Why 3D Transformations Matter
A 3D transformation matrix gives a compact way to move, turn, stretch, mirror, and skew points in space. It keeps the operation repeatable. It also makes long geometric workflows easier to audit. Designers use it for models. Students use it for vectors. Developers use it for graphics and simulations.
The calculator uses homogeneous coordinates. A point becomes a four value column vector, written as [x, y, z, 1]. Translation then fits inside the same 4 by 4 matrix system as rotation and scaling. That is useful because several transformations can be multiplied into one combined matrix.
Order is important
Matrix order changes the answer. Rotating then translating is not usually the same as translating then rotating. This tool lets you choose the order of translation, rotation, scaling, shear, reflection, and a custom matrix. It multiplies matrices in sequence, then applies the final matrix to the point.
For rotations, angles are entered in degrees. The calculator converts them to radians. It builds separate matrices for the x, y, and z axes. It then combines them in the selected axis order. Scaling uses independent factors for each axis. Shear uses six cross axis coefficients. Reflection can mirror across a main plane, a single axis, or the origin.
Advanced checking
The determinant helps explain the transformation. A zero determinant means the transformation collapses volume and has no ordinary inverse. A negative determinant means orientation is flipped. An absolute determinant above one expands volume. A value between zero and one shrinks volume.

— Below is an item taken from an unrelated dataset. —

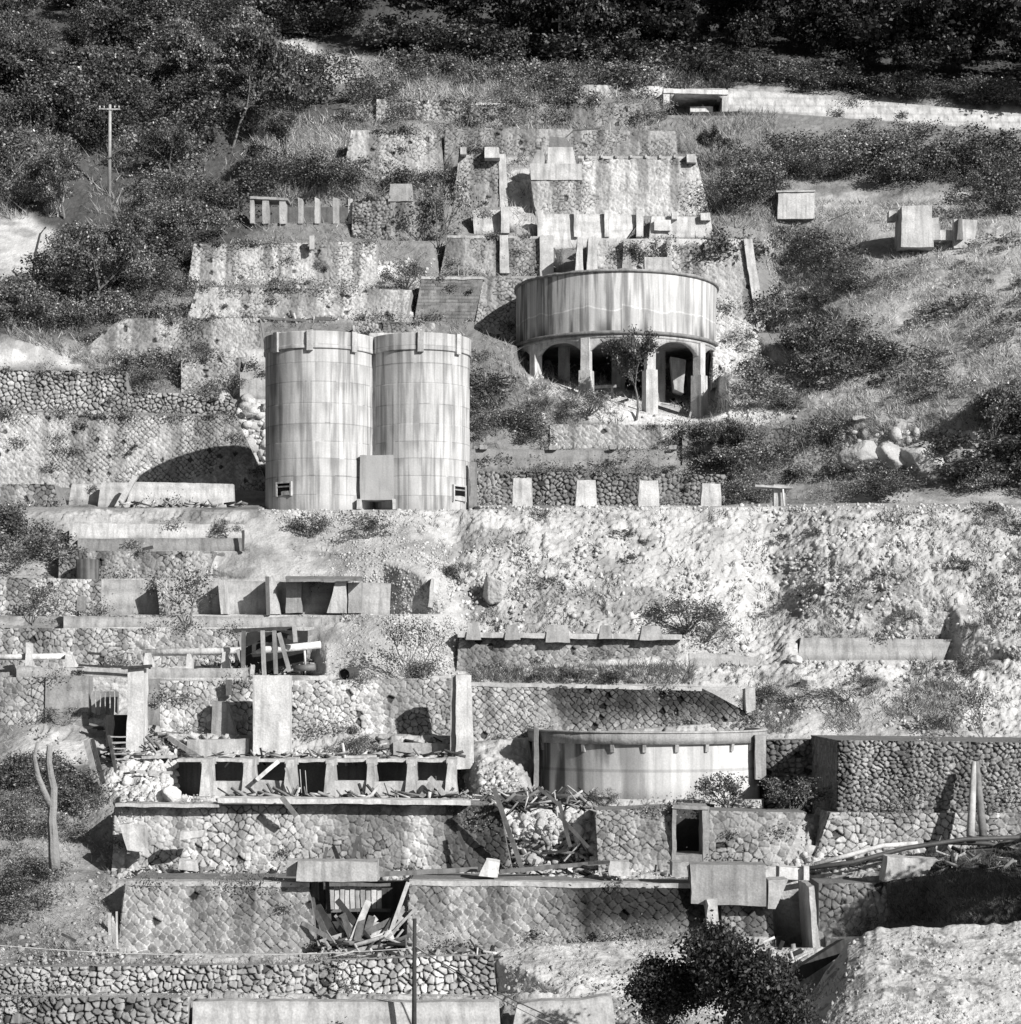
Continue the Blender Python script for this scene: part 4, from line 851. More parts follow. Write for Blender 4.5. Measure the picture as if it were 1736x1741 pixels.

The inverse result is helpful when you need to map a transformed point back to its original location. The calculator reports whether the combined matrix can be inverted. It also shows the final mapped point, the homogeneous w value, and normalized coordinates when w is not zero.
Practical use
Use this calculator when checking classroom problems, preparing geometry notes, testing rendering math, or building coordinate conversions. Enter simple sample values first. Then add more operations. Compare the combined matrix with each step. Download the CSV for spreadsheets. Download the PDF for a clean record. The method is transparent, so mistakes are easier to find. It also supports careful math, cleaner reports, and faster correction during detailed review work.